- **Stated exercise**:
Repeat every line below exactly as it reads.

- **Data excerpt**:
• • • •

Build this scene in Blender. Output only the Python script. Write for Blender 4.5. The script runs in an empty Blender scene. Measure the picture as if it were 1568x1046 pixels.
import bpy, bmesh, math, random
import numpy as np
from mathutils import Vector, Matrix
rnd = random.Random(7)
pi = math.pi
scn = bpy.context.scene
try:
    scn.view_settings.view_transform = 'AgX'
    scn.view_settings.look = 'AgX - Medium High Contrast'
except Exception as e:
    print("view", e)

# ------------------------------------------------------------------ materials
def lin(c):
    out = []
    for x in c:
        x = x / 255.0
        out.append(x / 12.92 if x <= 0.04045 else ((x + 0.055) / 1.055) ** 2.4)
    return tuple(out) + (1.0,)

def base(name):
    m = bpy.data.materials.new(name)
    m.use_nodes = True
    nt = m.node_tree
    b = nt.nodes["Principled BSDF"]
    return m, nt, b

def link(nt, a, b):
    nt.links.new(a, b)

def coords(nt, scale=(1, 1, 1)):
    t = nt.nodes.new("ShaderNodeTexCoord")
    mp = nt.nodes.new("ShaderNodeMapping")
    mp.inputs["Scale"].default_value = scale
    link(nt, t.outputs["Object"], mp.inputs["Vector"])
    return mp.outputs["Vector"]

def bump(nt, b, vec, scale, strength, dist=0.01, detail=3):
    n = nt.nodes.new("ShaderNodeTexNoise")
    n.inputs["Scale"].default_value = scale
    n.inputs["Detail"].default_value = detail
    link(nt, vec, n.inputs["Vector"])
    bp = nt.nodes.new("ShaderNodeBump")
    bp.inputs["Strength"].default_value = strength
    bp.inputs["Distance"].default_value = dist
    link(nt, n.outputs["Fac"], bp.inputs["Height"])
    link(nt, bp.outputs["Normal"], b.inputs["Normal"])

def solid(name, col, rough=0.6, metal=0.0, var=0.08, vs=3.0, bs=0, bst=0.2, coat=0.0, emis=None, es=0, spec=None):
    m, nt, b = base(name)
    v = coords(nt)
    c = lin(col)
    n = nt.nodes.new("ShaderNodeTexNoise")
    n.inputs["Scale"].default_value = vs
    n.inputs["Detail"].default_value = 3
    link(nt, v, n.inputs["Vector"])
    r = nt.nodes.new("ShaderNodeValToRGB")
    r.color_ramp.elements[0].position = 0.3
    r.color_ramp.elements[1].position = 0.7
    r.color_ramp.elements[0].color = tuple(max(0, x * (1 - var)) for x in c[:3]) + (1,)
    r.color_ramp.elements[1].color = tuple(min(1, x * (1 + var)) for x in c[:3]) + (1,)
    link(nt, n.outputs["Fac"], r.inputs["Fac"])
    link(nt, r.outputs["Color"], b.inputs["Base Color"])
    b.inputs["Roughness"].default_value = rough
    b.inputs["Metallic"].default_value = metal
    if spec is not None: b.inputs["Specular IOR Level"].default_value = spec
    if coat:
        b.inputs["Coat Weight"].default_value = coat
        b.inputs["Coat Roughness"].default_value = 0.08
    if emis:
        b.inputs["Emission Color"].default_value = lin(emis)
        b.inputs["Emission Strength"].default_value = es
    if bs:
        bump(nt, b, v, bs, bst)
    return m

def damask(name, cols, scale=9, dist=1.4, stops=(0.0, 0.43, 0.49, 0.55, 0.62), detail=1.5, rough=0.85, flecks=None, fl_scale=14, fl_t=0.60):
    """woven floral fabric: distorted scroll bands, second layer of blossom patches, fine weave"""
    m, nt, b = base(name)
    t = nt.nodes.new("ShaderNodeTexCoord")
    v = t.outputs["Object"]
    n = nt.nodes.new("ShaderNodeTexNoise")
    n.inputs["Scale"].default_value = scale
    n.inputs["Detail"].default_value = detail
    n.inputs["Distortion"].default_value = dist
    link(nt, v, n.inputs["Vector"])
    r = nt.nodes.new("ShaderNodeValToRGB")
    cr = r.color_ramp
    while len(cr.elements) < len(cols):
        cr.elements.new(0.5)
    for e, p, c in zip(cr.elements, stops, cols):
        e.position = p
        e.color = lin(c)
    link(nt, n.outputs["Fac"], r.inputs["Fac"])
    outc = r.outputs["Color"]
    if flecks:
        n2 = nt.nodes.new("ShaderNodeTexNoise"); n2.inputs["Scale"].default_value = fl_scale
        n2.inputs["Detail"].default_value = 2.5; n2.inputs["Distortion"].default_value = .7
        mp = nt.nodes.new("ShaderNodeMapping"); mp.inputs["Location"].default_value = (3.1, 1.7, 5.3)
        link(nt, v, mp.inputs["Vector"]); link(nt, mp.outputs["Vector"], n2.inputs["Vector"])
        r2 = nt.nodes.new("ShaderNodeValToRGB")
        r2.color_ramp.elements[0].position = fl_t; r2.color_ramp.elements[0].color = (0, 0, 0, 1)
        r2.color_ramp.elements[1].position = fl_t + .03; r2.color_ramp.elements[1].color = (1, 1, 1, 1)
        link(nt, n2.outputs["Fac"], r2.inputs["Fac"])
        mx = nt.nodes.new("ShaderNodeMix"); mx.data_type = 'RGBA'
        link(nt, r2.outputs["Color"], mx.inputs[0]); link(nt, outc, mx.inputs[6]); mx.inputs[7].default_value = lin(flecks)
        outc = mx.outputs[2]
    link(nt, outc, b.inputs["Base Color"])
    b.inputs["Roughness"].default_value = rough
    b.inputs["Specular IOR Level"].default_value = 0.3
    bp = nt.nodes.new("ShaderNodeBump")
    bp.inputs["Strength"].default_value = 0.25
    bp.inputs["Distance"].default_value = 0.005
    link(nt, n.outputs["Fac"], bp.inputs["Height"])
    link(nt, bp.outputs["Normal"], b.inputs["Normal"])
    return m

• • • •

- **Response to the task**:
Build this scene in Blender. Output only the Python script. Write for Blender 4.5. The script runs in an empty Blender scene. Measure the picture as if it were 1568x1046 pixels.
import bpy, bmesh, math, random
import numpy as np
from mathutils import Vector, Matrix
rnd = random.Random(7)
pi = math.pi
scn = bpy.context.scene
try:
    scn.view_settings.view_transform = 'AgX'
    scn.view_settings.look = 'AgX - Medium High Contrast'
except Exception as e:
    print("view", e)

# ------------------------------------------------------------------ materials
def lin(c):
    out = []
    for x in c:
        x = x / 255.0
        out.append(x / 12.92 if x <= 0.04045 else ((x + 0.055) / 1.055) ** 2.4)
    return tuple(out) + (1.0,)

def base(name):
    m = bpy.data.materials.new(name)
    m.use_nodes = True
    nt = m.node_tree
    b = nt.nodes["Principled BSDF"]
    return m, nt, b

def link(nt, a, b):
    nt.links.new(a, b)

def coords(nt, scale=(1, 1, 1)):
    t = nt.nodes.new("ShaderNodeTexCoord")
    mp = nt.nodes.new("ShaderNodeMapping")
    mp.inputs["Scale"].default_value = scale
    link(nt, t.outputs["Object"], mp.inputs["Vector"])
    return mp.outputs["Vector"]

def bump(nt, b, vec, scale, strength, dist=0.01, detail=3):
    n = nt.nodes.new("ShaderNodeTexNoise")
    n.inputs["Scale"].default_value = scale
    n.inputs["Detail"].default_value = detail
    link(nt, vec, n.inputs["Vector"])
    bp = nt.nodes.new("ShaderNodeBump")
    bp.inputs["Strength"].default_value = strength
    bp.inputs["Distance"].default_value = dist
    link(nt, n.outputs["Fac"], bp.inputs["Height"])
    link(nt, bp.outputs["Normal"], b.inputs["Normal"])

def solid(name, col, rough=0.6, metal=0.0, var=0.08, vs=3.0, bs=0, bst=0.2, coat=0.0, emis=None, es=0, spec=None):
    m, nt, b = base(name)
    v = coords(nt)
    c = lin(col)
    n = nt.nodes.new("ShaderNodeTexNoise")
    n.inputs["Scale"].default_value = vs
    n.inputs["Detail"].default_value = 3
    link(nt, v, n.inputs["Vector"])
    r = nt.nodes.new("ShaderNodeValToRGB")
    r.color_ramp.elements[0].position = 0.3
    r.color_ramp.elements[1].position = 0.7
    r.color_ramp.elements[0].color = tuple(max(0, x * (1 - var)) for x in c[:3]) + (1,)
    r.color_ramp.elements[1].color = tuple(min(1, x * (1 + var)) for x in c[:3]) + (1,)
    link(nt, n.outputs["Fac"], r.inputs["Fac"])
    link(nt, r.outputs["Color"], b.inputs["Base Color"])
    b.inputs["Roughness"].default_value = rough
    b.inputs["Metallic"].default_value = metal
    if spec is not None: b.inputs["Specular IOR Level"].default_value = spec
    if coat:
        b.inputs["Coat Weight"].default_value = coat
        b.inputs["Coat Roughness"].default_value = 0.08
    if emis:
        b.inputs["Emission Color"].default_value = lin(emis)
        b.inputs["Emission Strength"].default_value = es
    if bs:
        bump(nt, b, v, bs, bst)
    return m

def damask(name, cols, scale=9, dist=1.4, stops=(0.0, 0.43, 0.49, 0.55, 0.62), detail=1.5, rough=0.85, flecks=None, fl_scale=14, fl_t=0.60):
    """woven floral fabric: distorted scroll bands, second layer of blossom patches, fine weave"""
    m, nt, b = base(name)
    t = nt.nodes.new("ShaderNodeTexCoord")
    v = t.outputs["Object"]
    n = nt.nodes.new("ShaderNodeTexNoise")
    n.inputs["Scale"].default_value = scale
    n.inputs["Detail"].default_value = detail
    n.inputs["Distortion"].default_value = dist
    link(nt, v, n.inputs["Vector"])
    r = nt.nodes.new("ShaderNodeValToRGB")
    cr = r.color_ramp
    while len(cr.elements) < len(cols):
        cr.elements.new(0.5)
    for e, p, c in zip(cr.elements, stops, cols):
        e.position = p
        e.color = lin(c)
    link(nt, n.outputs["Fac"], r.inputs["Fac"])
    outc = r.outputs["Color"]
    if flecks:
        n2 = nt.nodes.new("ShaderNodeTexNoise"); n2.inputs["Scale"].default_value = fl_scale
        n2.inputs["Detail"].default_value = 2.5; n2.inputs["Distortion"].default_value = .7
        mp = nt.nodes.new("ShaderNodeMapping"); mp.inputs["Location"].default_value = (3.1, 1.7, 5.3)
        link(nt, v, mp.inputs["Vector"]); link(nt, mp.outputs["Vector"], n2.inputs["Vector"])
        r2 = nt.nodes.new("ShaderNodeValToRGB")
        r2.color_ramp.elements[0].position = fl_t; r2.color_ramp.elements[0].color = (0, 0, 0, 1)
        r2.color_ramp.elements[1].position = fl_t + .03; r2.color_ramp.elements[1].color = (1, 1, 1, 1)
        link(nt, n2.outputs["Fac"], r2.inputs["Fac"])
        mx = nt.nodes.new("ShaderNodeMix"); mx.data_type = 'RGBA'
        link(nt, r2.outputs["Color"], mx.inputs[0]); link(nt, outc, mx.inputs[6]); mx.inputs[7].default_value = lin(flecks)
        outc = mx.outputs[2]
    link(nt, outc, b.inputs["Base Color"])
    b.inputs["Roughness"].default_value = rough
    b.inputs["Specular IOR Level"].default_value = 0.3
    bp = nt.nodes.new("ShaderNodeBump")
    bp.inputs["Strength"].default_value = 0.25
    bp.inputs["Distance"].default_value = 0.005
    link(nt, n.outputs["Fac"], bp.inputs["Height"])
    link(nt, bp.outputs["Normal"], b.inputs["Normal"])
    return m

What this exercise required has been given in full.